• [DIRECTION] Locate the line that contains "0.130), 0.36, wav=0.3)". Reproduce it and all following lines up to the end of the material, exactly and with nothing added.

···

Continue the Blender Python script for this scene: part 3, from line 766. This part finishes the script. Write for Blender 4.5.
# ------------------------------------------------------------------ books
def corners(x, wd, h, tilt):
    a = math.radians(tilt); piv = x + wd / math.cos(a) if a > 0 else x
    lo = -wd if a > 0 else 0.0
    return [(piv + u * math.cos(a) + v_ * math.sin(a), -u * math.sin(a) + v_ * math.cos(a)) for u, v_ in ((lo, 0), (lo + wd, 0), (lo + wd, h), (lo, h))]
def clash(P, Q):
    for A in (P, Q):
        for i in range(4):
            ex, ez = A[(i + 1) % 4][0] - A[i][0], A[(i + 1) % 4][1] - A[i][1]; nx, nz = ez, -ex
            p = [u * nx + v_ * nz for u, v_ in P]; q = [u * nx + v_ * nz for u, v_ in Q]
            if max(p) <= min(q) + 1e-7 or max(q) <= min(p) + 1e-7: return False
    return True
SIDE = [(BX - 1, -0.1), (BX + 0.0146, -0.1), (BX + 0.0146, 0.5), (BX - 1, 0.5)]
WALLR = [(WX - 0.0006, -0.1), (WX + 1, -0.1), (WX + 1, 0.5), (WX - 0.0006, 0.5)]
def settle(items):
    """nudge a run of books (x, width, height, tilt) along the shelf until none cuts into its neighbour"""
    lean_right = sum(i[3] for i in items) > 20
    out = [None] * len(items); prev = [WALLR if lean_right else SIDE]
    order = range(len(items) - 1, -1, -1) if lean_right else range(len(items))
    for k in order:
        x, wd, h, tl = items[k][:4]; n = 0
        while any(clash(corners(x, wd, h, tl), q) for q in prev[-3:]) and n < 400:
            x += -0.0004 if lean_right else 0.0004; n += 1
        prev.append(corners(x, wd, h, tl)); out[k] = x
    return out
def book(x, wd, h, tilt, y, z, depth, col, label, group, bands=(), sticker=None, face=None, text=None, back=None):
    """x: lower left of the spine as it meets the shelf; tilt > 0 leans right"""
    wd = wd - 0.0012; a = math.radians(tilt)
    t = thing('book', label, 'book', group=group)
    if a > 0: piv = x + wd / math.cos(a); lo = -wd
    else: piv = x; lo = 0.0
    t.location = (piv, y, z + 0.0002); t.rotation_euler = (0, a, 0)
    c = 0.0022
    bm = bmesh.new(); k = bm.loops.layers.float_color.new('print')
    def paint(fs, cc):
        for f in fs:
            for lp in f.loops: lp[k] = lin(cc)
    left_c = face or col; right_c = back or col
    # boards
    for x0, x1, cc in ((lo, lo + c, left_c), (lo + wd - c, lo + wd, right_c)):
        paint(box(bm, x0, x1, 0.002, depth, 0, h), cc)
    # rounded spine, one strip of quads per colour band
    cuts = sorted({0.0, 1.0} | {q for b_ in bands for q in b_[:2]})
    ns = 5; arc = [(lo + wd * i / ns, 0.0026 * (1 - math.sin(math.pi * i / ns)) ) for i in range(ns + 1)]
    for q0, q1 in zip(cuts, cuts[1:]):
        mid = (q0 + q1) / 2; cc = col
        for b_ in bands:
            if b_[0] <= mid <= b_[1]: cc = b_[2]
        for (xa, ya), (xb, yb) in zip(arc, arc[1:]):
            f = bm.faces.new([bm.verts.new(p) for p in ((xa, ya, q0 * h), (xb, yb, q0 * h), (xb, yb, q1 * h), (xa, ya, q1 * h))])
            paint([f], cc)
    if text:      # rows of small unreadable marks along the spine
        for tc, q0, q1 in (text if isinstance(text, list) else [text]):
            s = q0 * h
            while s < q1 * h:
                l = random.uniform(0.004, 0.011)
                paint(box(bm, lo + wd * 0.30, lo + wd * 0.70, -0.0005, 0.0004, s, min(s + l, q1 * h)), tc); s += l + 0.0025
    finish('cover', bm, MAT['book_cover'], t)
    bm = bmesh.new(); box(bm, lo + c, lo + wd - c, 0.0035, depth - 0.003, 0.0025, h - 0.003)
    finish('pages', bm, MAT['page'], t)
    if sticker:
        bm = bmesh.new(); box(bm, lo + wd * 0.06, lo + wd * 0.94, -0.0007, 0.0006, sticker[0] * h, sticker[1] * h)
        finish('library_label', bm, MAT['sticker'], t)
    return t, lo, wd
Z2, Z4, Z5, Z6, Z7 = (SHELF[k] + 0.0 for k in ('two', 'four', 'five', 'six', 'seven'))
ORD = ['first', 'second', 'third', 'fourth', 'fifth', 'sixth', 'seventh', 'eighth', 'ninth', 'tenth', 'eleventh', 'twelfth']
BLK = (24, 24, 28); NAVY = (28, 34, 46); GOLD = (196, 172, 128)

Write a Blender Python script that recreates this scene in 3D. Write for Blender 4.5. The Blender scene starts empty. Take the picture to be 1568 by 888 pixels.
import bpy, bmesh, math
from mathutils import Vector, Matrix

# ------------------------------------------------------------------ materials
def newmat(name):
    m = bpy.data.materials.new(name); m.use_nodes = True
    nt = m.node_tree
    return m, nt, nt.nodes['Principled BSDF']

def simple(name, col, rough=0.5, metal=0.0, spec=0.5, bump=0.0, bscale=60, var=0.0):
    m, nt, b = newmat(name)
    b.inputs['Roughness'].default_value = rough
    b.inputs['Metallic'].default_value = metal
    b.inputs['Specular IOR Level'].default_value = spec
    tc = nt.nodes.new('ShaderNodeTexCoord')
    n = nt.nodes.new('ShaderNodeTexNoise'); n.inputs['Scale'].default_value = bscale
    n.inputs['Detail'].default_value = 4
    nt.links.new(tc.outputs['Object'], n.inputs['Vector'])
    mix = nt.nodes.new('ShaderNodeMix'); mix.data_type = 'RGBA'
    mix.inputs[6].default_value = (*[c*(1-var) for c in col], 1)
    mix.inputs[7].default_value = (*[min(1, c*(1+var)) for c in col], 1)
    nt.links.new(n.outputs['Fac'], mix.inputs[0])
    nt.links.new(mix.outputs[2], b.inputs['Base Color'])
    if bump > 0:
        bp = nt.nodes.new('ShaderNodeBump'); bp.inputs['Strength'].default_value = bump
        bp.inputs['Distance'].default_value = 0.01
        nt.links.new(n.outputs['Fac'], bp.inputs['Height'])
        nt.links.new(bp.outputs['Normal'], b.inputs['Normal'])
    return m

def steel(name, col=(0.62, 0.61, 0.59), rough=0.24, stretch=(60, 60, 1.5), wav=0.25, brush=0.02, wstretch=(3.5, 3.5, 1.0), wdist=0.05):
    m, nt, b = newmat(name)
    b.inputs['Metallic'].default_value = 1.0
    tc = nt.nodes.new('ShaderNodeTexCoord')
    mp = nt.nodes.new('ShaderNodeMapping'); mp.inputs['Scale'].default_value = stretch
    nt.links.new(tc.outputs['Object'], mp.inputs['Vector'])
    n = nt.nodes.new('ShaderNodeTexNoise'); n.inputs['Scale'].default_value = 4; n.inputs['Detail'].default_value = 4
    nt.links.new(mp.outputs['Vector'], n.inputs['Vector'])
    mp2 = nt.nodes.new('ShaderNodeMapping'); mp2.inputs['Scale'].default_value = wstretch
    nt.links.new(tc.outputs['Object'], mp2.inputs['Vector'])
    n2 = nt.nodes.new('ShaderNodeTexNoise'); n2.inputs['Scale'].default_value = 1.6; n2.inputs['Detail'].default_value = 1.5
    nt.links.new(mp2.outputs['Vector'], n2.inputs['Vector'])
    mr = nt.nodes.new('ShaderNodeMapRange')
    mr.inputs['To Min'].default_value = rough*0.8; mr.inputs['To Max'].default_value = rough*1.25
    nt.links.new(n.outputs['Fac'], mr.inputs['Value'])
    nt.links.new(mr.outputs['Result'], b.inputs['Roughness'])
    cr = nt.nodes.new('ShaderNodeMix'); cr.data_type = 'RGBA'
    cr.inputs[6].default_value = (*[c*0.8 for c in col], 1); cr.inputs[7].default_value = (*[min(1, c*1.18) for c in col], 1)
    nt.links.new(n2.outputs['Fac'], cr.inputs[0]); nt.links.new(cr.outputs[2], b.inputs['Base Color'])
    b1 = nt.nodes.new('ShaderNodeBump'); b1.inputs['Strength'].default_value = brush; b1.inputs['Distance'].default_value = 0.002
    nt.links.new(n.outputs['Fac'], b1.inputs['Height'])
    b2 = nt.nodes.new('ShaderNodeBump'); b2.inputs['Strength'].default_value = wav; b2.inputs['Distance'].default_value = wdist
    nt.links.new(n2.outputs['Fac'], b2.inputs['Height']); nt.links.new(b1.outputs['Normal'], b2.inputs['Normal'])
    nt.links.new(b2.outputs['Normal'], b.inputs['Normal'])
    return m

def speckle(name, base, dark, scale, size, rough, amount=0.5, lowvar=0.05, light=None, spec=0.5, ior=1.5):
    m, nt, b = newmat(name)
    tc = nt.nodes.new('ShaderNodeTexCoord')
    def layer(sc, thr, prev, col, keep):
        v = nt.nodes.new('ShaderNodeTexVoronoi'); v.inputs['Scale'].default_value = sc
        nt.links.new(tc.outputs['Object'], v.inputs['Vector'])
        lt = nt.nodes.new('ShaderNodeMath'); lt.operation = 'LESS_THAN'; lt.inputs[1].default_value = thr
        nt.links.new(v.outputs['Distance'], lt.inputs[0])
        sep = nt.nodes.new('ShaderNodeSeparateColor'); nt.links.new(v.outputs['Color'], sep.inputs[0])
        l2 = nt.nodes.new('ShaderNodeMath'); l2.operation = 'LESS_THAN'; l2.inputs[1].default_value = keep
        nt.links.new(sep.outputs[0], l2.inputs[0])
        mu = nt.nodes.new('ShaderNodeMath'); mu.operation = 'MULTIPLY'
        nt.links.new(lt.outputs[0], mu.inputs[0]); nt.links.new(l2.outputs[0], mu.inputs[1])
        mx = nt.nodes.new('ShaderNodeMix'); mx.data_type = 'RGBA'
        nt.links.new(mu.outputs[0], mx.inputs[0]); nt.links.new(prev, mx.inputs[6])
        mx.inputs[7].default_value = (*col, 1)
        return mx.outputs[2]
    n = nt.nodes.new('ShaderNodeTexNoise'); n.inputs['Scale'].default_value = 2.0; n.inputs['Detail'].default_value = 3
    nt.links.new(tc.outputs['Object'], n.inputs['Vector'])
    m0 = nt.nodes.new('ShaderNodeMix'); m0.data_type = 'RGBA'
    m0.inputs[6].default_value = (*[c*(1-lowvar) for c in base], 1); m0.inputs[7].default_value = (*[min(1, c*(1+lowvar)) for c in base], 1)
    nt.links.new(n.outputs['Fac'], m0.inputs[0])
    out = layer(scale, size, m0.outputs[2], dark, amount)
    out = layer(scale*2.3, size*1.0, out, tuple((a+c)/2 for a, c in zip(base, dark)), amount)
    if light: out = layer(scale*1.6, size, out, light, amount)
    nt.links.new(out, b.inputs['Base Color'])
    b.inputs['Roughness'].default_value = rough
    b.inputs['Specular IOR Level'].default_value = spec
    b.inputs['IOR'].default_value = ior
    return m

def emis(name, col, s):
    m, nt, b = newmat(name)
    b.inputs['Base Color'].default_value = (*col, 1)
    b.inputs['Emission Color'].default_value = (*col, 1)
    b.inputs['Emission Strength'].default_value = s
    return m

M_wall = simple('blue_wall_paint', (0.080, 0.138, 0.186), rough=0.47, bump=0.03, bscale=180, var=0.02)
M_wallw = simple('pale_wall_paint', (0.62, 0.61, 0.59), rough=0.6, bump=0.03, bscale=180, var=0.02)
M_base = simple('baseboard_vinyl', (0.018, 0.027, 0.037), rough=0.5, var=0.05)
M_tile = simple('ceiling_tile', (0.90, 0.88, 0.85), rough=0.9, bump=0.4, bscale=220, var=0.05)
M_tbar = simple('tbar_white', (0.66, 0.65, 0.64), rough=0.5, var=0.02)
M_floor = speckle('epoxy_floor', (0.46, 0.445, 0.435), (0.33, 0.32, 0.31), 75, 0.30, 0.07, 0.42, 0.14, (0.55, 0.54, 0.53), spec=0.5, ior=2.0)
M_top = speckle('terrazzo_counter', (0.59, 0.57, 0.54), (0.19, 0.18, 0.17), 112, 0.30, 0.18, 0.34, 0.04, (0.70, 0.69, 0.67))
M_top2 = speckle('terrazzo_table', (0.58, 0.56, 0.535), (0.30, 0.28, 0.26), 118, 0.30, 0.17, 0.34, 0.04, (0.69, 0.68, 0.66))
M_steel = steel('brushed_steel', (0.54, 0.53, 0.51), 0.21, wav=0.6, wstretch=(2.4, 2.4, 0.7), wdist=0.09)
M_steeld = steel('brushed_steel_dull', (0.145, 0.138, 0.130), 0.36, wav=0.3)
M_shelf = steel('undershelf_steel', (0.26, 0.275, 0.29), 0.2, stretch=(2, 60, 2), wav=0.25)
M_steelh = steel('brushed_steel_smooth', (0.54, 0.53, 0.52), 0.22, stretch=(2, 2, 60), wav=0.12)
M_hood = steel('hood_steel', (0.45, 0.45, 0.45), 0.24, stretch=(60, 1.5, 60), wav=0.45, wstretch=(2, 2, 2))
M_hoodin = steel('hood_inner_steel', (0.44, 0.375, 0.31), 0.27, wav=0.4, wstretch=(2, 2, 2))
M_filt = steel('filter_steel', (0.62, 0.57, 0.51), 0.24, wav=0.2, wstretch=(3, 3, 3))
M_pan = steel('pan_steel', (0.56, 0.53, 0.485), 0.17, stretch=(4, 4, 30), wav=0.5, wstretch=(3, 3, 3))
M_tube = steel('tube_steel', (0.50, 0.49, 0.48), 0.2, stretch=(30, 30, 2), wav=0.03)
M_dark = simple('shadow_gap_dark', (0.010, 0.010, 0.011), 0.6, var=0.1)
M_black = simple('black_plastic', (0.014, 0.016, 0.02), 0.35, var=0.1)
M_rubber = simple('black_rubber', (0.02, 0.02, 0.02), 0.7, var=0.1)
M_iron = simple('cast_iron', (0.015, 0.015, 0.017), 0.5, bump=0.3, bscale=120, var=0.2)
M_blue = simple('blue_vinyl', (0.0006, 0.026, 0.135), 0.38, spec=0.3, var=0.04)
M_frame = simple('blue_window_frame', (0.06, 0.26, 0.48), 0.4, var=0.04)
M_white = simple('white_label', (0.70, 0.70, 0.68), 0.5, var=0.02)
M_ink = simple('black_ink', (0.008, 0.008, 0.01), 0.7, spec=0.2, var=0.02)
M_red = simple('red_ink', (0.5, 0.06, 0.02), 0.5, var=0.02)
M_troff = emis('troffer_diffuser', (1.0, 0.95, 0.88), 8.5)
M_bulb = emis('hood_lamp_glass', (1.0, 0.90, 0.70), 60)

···

• [OUTPUT FOR THIS TASK]
M_steeld = steel('brushed_steel_dull', (0.145, 0.138, 0.130), 0.36, wav=0.3)
M_shelf = steel('undershelf_steel', (0.26, 0.275, 0.29), 0.2, stretch=(2, 60, 2), wav=0.25)
M_steelh = steel('brushed_steel_smooth', (0.54, 0.53, 0.52), 0.22, stretch=(2, 2, 60), wav=0.12)
M_hood = steel('hood_steel', (0.45, 0.45, 0.45), 0.24, stretch=(60, 1.5, 60), wav=0.45, wstretch=(2, 2, 2))
M_hoodin = steel('hood_inner_steel', (0.44, 0.375, 0.31), 0.27, wav=0.4, wstretch=(2, 2, 2))
M_filt = steel('filter_steel', (0.62, 0.57, 0.51), 0.24, wav=0.2, wstretch=(3, 3, 3))
M_pan = steel('pan_steel', (0.56, 0.53, 0.485), 0.17, stretch=(4, 4, 30), wav=0.5, wstretch=(3, 3, 3))
M_tube = steel('tube_steel', (0.50, 0.49, 0.48), 0.2, stretch=(30, 30, 2), wav=0.03)
M_dark = simple('shadow_gap_dark', (0.010, 0.010, 0.011), 0.6, var=0.1)
M_black = simple('black_plastic', (0.014, 0.016, 0.02), 0.35, var=0.1)
M_rubber = simple('black_rubber', (0.02, 0.02, 0.02), 0.7, var=0.1)
M_iron = simple('cast_iron', (0.015, 0.015, 0.017), 0.5, bump=0.3, bscale=120, var=0.2)
M_blue = simple('blue_vinyl', (0.0006, 0.026, 0.135), 0.38, spec=0.3, var=0.04)
M_frame = simple('blue_window_frame', (0.06, 0.26, 0.48), 0.4, var=0.04)
M_white = simple('white_label', (0.70, 0.70, 0.68), 0.5, var=0.02)
M_ink = simple('black_ink', (0.008, 0.008, 0.01), 0.7, spec=0.2, var=0.02)
M_red = simple('red_ink', (0.5, 0.06, 0.02), 0.5, var=0.02)
M_troff = emis('troffer_diffuser', (1.0, 0.95, 0.88), 8.5)
M_bulb = emis('hood_lamp_glass', (1.0, 0.90, 0.70), 60)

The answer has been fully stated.